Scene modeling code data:
******

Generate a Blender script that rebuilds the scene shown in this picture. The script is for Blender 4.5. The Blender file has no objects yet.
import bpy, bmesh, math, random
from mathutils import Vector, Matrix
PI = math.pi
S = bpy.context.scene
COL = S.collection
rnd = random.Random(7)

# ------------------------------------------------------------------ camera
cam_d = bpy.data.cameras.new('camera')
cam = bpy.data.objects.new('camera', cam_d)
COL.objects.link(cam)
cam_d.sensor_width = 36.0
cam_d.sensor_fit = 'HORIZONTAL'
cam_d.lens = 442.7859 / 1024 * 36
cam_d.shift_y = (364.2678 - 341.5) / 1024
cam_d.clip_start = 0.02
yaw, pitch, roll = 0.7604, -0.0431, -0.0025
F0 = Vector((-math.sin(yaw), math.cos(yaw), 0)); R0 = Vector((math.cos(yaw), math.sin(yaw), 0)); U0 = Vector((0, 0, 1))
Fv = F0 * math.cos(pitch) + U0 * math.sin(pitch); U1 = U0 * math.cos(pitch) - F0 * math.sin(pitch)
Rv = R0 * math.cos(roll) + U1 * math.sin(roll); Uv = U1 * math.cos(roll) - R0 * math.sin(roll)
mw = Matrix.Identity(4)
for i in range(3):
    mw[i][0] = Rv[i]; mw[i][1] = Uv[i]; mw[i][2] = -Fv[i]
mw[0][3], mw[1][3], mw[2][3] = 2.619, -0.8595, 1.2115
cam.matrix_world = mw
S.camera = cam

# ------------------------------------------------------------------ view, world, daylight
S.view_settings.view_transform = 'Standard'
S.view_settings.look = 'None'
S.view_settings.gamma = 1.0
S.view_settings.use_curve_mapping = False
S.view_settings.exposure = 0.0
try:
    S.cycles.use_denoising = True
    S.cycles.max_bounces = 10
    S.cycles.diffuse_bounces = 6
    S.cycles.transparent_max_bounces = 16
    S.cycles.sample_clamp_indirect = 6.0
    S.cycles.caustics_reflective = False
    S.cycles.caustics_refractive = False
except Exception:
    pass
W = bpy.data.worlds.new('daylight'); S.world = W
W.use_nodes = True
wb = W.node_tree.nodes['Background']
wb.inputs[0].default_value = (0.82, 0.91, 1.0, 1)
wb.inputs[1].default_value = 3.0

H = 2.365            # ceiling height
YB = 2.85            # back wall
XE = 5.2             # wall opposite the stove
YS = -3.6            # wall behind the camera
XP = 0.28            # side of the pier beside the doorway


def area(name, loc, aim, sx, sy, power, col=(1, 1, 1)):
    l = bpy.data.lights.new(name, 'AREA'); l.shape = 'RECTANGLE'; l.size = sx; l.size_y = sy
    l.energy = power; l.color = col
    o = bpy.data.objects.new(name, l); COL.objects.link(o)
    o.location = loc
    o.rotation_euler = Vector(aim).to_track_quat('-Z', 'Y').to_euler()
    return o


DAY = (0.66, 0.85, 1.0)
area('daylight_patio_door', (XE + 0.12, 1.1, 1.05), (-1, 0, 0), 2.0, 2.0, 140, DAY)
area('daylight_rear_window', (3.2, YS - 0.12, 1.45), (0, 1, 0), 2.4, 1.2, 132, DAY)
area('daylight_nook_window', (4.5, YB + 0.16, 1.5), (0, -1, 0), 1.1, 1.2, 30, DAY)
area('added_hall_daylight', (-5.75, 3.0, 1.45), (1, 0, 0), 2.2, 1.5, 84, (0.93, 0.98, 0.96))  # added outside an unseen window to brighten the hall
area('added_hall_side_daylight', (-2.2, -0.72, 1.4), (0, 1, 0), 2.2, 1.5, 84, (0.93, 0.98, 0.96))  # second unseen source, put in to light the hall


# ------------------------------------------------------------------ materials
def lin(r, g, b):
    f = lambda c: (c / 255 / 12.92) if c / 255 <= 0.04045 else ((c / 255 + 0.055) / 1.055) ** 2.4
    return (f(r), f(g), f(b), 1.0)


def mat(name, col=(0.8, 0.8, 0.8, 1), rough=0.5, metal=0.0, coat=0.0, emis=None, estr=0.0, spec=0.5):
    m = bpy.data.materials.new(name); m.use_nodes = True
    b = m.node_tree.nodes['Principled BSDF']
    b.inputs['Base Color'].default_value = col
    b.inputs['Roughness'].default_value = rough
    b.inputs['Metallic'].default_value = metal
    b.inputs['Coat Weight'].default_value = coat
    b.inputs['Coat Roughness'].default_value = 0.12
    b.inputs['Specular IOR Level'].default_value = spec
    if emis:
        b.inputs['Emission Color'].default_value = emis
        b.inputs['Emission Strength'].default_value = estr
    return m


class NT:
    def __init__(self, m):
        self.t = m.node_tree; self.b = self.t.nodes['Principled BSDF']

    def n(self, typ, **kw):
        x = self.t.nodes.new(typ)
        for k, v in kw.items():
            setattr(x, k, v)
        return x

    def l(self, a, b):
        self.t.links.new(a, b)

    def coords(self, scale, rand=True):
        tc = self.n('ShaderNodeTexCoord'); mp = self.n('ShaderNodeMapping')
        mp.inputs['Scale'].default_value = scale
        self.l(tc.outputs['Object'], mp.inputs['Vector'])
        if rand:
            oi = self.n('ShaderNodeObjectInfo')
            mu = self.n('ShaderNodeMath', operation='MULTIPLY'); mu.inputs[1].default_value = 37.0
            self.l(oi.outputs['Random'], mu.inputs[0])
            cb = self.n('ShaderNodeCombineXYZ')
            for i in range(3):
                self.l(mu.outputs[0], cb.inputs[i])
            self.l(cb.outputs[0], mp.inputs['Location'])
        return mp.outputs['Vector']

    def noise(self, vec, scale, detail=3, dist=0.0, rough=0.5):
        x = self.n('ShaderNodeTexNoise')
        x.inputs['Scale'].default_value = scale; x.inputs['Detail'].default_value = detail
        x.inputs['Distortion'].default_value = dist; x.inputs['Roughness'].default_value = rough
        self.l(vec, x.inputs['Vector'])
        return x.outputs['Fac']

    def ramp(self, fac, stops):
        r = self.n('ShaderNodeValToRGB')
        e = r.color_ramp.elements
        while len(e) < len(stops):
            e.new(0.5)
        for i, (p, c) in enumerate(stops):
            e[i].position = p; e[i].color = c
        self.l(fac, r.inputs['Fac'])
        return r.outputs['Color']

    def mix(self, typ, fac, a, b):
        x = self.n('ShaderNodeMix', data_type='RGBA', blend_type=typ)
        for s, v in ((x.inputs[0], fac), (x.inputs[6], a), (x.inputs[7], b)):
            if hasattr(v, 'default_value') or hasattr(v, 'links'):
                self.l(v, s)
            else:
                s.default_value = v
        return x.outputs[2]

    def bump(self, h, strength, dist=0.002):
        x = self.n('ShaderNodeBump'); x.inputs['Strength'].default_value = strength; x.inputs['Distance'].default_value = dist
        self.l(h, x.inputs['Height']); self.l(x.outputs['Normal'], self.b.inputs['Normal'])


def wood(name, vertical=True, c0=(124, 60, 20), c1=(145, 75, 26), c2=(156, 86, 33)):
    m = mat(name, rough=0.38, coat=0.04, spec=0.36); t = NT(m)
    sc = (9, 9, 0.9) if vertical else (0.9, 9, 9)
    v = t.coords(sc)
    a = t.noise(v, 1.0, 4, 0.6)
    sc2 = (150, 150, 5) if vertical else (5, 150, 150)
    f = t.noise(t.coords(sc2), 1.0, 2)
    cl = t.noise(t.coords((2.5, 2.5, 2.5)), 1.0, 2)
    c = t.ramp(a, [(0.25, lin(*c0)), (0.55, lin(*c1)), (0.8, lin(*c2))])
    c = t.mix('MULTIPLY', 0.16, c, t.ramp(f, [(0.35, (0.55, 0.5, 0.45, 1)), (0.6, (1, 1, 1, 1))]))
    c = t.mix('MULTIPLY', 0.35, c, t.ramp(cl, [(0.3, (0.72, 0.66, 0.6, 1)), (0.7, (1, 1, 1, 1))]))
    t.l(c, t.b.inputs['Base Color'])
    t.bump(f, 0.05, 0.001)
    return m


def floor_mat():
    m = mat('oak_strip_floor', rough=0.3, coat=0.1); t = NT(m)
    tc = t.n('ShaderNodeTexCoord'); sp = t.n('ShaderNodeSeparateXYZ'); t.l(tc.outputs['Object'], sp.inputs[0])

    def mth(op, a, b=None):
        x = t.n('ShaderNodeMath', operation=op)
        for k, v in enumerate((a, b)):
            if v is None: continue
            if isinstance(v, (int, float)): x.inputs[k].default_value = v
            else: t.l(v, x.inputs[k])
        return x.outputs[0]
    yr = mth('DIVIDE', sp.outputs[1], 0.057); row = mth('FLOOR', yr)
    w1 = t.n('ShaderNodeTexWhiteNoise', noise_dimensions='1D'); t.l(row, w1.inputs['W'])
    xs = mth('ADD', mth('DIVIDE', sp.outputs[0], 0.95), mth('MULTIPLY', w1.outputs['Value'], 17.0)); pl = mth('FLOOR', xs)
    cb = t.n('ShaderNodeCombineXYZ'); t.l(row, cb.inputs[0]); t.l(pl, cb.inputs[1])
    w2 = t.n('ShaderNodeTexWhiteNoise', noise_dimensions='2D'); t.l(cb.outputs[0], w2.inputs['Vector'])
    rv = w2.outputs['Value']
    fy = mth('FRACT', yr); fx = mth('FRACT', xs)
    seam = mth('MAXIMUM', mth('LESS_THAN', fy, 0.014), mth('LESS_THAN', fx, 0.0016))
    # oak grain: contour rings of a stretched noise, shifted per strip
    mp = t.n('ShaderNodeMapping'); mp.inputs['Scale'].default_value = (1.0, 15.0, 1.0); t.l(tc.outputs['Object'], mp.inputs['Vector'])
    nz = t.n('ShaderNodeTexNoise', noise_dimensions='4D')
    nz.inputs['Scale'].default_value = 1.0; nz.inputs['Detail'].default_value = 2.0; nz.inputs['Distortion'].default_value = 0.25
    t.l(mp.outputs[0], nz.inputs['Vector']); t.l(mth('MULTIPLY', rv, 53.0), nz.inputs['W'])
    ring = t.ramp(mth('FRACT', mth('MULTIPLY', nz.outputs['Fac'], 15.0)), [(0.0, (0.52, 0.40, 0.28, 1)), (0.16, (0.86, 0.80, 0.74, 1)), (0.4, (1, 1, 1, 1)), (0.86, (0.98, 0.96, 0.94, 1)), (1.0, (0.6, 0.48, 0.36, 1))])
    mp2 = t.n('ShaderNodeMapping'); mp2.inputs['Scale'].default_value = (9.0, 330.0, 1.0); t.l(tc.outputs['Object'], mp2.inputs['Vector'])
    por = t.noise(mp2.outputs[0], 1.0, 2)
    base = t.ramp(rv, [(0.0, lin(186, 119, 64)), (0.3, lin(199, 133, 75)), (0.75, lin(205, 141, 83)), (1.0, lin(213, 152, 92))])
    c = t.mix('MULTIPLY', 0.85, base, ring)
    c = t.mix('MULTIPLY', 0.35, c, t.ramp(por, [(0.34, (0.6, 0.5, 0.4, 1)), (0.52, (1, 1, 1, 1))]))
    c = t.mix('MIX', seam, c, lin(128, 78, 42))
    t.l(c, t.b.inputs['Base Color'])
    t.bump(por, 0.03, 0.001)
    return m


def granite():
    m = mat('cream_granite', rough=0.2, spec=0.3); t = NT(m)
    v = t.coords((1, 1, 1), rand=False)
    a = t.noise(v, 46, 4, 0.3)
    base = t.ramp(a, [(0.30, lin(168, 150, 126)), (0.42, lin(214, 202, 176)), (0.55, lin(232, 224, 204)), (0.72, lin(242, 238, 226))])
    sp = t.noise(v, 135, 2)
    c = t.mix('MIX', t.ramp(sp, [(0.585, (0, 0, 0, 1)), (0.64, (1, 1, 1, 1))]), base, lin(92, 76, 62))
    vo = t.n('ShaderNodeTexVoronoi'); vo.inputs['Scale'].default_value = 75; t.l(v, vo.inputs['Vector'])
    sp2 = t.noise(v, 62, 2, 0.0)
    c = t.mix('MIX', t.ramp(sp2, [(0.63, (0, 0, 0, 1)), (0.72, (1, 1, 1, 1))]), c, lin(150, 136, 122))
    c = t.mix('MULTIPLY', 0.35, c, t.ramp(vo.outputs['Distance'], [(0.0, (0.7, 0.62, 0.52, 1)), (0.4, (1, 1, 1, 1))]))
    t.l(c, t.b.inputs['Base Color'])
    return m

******

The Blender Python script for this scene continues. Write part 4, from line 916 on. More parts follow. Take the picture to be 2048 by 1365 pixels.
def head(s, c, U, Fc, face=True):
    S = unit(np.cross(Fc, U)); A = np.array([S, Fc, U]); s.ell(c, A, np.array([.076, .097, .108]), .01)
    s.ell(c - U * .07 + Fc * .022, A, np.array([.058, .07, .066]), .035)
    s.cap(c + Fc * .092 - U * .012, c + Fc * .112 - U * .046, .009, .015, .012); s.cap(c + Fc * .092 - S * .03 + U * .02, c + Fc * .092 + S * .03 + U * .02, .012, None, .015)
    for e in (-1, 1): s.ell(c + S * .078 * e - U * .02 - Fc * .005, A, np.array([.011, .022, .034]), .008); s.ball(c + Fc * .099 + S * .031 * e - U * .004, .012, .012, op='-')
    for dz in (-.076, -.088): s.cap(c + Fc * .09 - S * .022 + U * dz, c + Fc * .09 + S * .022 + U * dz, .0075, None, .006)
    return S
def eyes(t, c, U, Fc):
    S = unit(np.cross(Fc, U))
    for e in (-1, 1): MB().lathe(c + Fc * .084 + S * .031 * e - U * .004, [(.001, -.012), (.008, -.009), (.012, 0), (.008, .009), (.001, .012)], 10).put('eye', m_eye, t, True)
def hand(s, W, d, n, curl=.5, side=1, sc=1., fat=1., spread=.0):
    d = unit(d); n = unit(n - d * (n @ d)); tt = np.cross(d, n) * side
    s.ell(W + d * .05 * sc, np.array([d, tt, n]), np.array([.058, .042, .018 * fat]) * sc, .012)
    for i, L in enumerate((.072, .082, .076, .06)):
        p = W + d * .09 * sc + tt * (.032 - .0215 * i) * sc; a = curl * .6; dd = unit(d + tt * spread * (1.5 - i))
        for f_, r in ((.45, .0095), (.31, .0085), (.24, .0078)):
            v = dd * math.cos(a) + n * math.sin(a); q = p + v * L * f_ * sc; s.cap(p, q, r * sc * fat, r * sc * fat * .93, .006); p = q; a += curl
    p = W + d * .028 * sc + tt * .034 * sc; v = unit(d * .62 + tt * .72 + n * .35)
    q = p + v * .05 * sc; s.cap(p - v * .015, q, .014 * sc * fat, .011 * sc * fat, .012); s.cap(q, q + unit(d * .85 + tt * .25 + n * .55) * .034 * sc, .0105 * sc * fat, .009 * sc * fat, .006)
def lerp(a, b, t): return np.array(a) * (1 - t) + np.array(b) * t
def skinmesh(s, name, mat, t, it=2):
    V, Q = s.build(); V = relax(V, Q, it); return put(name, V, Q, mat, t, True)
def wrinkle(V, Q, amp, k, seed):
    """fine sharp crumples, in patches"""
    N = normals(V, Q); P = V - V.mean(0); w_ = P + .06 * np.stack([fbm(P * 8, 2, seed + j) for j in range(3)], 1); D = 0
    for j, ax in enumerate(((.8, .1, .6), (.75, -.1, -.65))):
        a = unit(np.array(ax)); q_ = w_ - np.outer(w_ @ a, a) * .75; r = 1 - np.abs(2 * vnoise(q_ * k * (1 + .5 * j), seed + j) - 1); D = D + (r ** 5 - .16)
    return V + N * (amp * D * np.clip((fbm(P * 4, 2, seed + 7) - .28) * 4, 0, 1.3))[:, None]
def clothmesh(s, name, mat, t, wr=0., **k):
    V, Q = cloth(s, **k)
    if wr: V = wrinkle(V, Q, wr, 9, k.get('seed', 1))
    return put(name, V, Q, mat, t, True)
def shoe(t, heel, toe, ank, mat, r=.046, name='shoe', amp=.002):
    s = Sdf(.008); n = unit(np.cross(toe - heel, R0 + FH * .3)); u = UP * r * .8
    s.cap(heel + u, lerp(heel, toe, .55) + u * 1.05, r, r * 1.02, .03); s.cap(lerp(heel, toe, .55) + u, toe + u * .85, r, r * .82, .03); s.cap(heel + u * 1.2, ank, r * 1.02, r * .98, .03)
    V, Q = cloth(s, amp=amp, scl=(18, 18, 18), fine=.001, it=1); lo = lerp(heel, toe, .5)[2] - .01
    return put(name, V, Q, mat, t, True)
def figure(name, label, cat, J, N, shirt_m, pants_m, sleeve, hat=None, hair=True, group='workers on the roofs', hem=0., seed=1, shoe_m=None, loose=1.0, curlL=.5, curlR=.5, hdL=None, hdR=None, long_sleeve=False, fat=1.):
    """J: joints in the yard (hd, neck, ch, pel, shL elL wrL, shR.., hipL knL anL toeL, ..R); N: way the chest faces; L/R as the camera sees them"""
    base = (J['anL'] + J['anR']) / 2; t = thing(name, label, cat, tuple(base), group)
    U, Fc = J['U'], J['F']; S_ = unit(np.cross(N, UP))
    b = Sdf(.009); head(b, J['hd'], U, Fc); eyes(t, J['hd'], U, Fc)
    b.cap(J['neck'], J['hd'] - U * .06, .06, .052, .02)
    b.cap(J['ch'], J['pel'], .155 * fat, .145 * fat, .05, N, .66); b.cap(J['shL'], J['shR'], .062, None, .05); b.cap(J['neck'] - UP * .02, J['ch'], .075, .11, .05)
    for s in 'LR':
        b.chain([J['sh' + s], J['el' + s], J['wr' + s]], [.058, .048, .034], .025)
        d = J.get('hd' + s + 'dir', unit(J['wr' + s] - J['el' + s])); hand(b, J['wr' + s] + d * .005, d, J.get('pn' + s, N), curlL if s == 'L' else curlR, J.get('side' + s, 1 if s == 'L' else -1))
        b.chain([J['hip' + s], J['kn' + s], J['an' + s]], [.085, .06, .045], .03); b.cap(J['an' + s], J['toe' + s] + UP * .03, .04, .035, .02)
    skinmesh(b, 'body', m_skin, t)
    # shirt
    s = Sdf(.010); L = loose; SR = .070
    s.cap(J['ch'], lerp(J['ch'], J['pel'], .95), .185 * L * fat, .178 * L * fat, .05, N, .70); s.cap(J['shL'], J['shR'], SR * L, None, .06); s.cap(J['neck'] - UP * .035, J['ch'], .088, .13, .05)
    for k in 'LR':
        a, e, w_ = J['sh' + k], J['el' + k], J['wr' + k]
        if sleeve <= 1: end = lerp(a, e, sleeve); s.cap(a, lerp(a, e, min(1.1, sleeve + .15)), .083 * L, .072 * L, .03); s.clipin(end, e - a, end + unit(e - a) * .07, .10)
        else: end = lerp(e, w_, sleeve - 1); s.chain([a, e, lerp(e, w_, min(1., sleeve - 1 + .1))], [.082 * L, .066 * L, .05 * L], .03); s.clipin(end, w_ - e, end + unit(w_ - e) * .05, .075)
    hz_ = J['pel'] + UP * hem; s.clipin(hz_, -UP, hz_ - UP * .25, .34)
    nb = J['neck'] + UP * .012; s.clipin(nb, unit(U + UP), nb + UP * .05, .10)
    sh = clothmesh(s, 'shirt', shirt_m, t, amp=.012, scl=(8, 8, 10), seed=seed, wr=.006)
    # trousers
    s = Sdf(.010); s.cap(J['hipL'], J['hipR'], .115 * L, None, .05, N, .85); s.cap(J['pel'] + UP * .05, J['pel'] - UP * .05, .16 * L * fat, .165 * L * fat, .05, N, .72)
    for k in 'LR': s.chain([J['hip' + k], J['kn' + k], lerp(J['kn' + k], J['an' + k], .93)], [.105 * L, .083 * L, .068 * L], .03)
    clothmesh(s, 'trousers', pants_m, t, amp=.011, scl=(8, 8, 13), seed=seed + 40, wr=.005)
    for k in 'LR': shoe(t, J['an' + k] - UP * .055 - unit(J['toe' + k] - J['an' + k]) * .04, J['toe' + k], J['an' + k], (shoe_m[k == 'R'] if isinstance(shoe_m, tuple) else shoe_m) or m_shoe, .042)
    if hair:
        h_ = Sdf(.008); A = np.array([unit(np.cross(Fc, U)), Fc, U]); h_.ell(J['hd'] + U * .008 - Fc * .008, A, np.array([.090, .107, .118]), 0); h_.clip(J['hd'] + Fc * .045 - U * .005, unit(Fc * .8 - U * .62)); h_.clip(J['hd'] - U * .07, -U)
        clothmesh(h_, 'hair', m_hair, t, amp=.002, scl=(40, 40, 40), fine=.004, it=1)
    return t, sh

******

Each line from the one containing "Generate a Blender" through the one containing "rnd = random.Random(7)" must be retyped exactly, the first and last of these included.

Generate a Blender script that rebuilds the scene shown in this picture. The script is for Blender 4.5. The Blender file has no objects yet.
import bpy, bmesh, math, random
from mathutils import Vector, Matrix
PI = math.pi
S = bpy.context.scene
COL = S.collection
rnd = random.Random(7)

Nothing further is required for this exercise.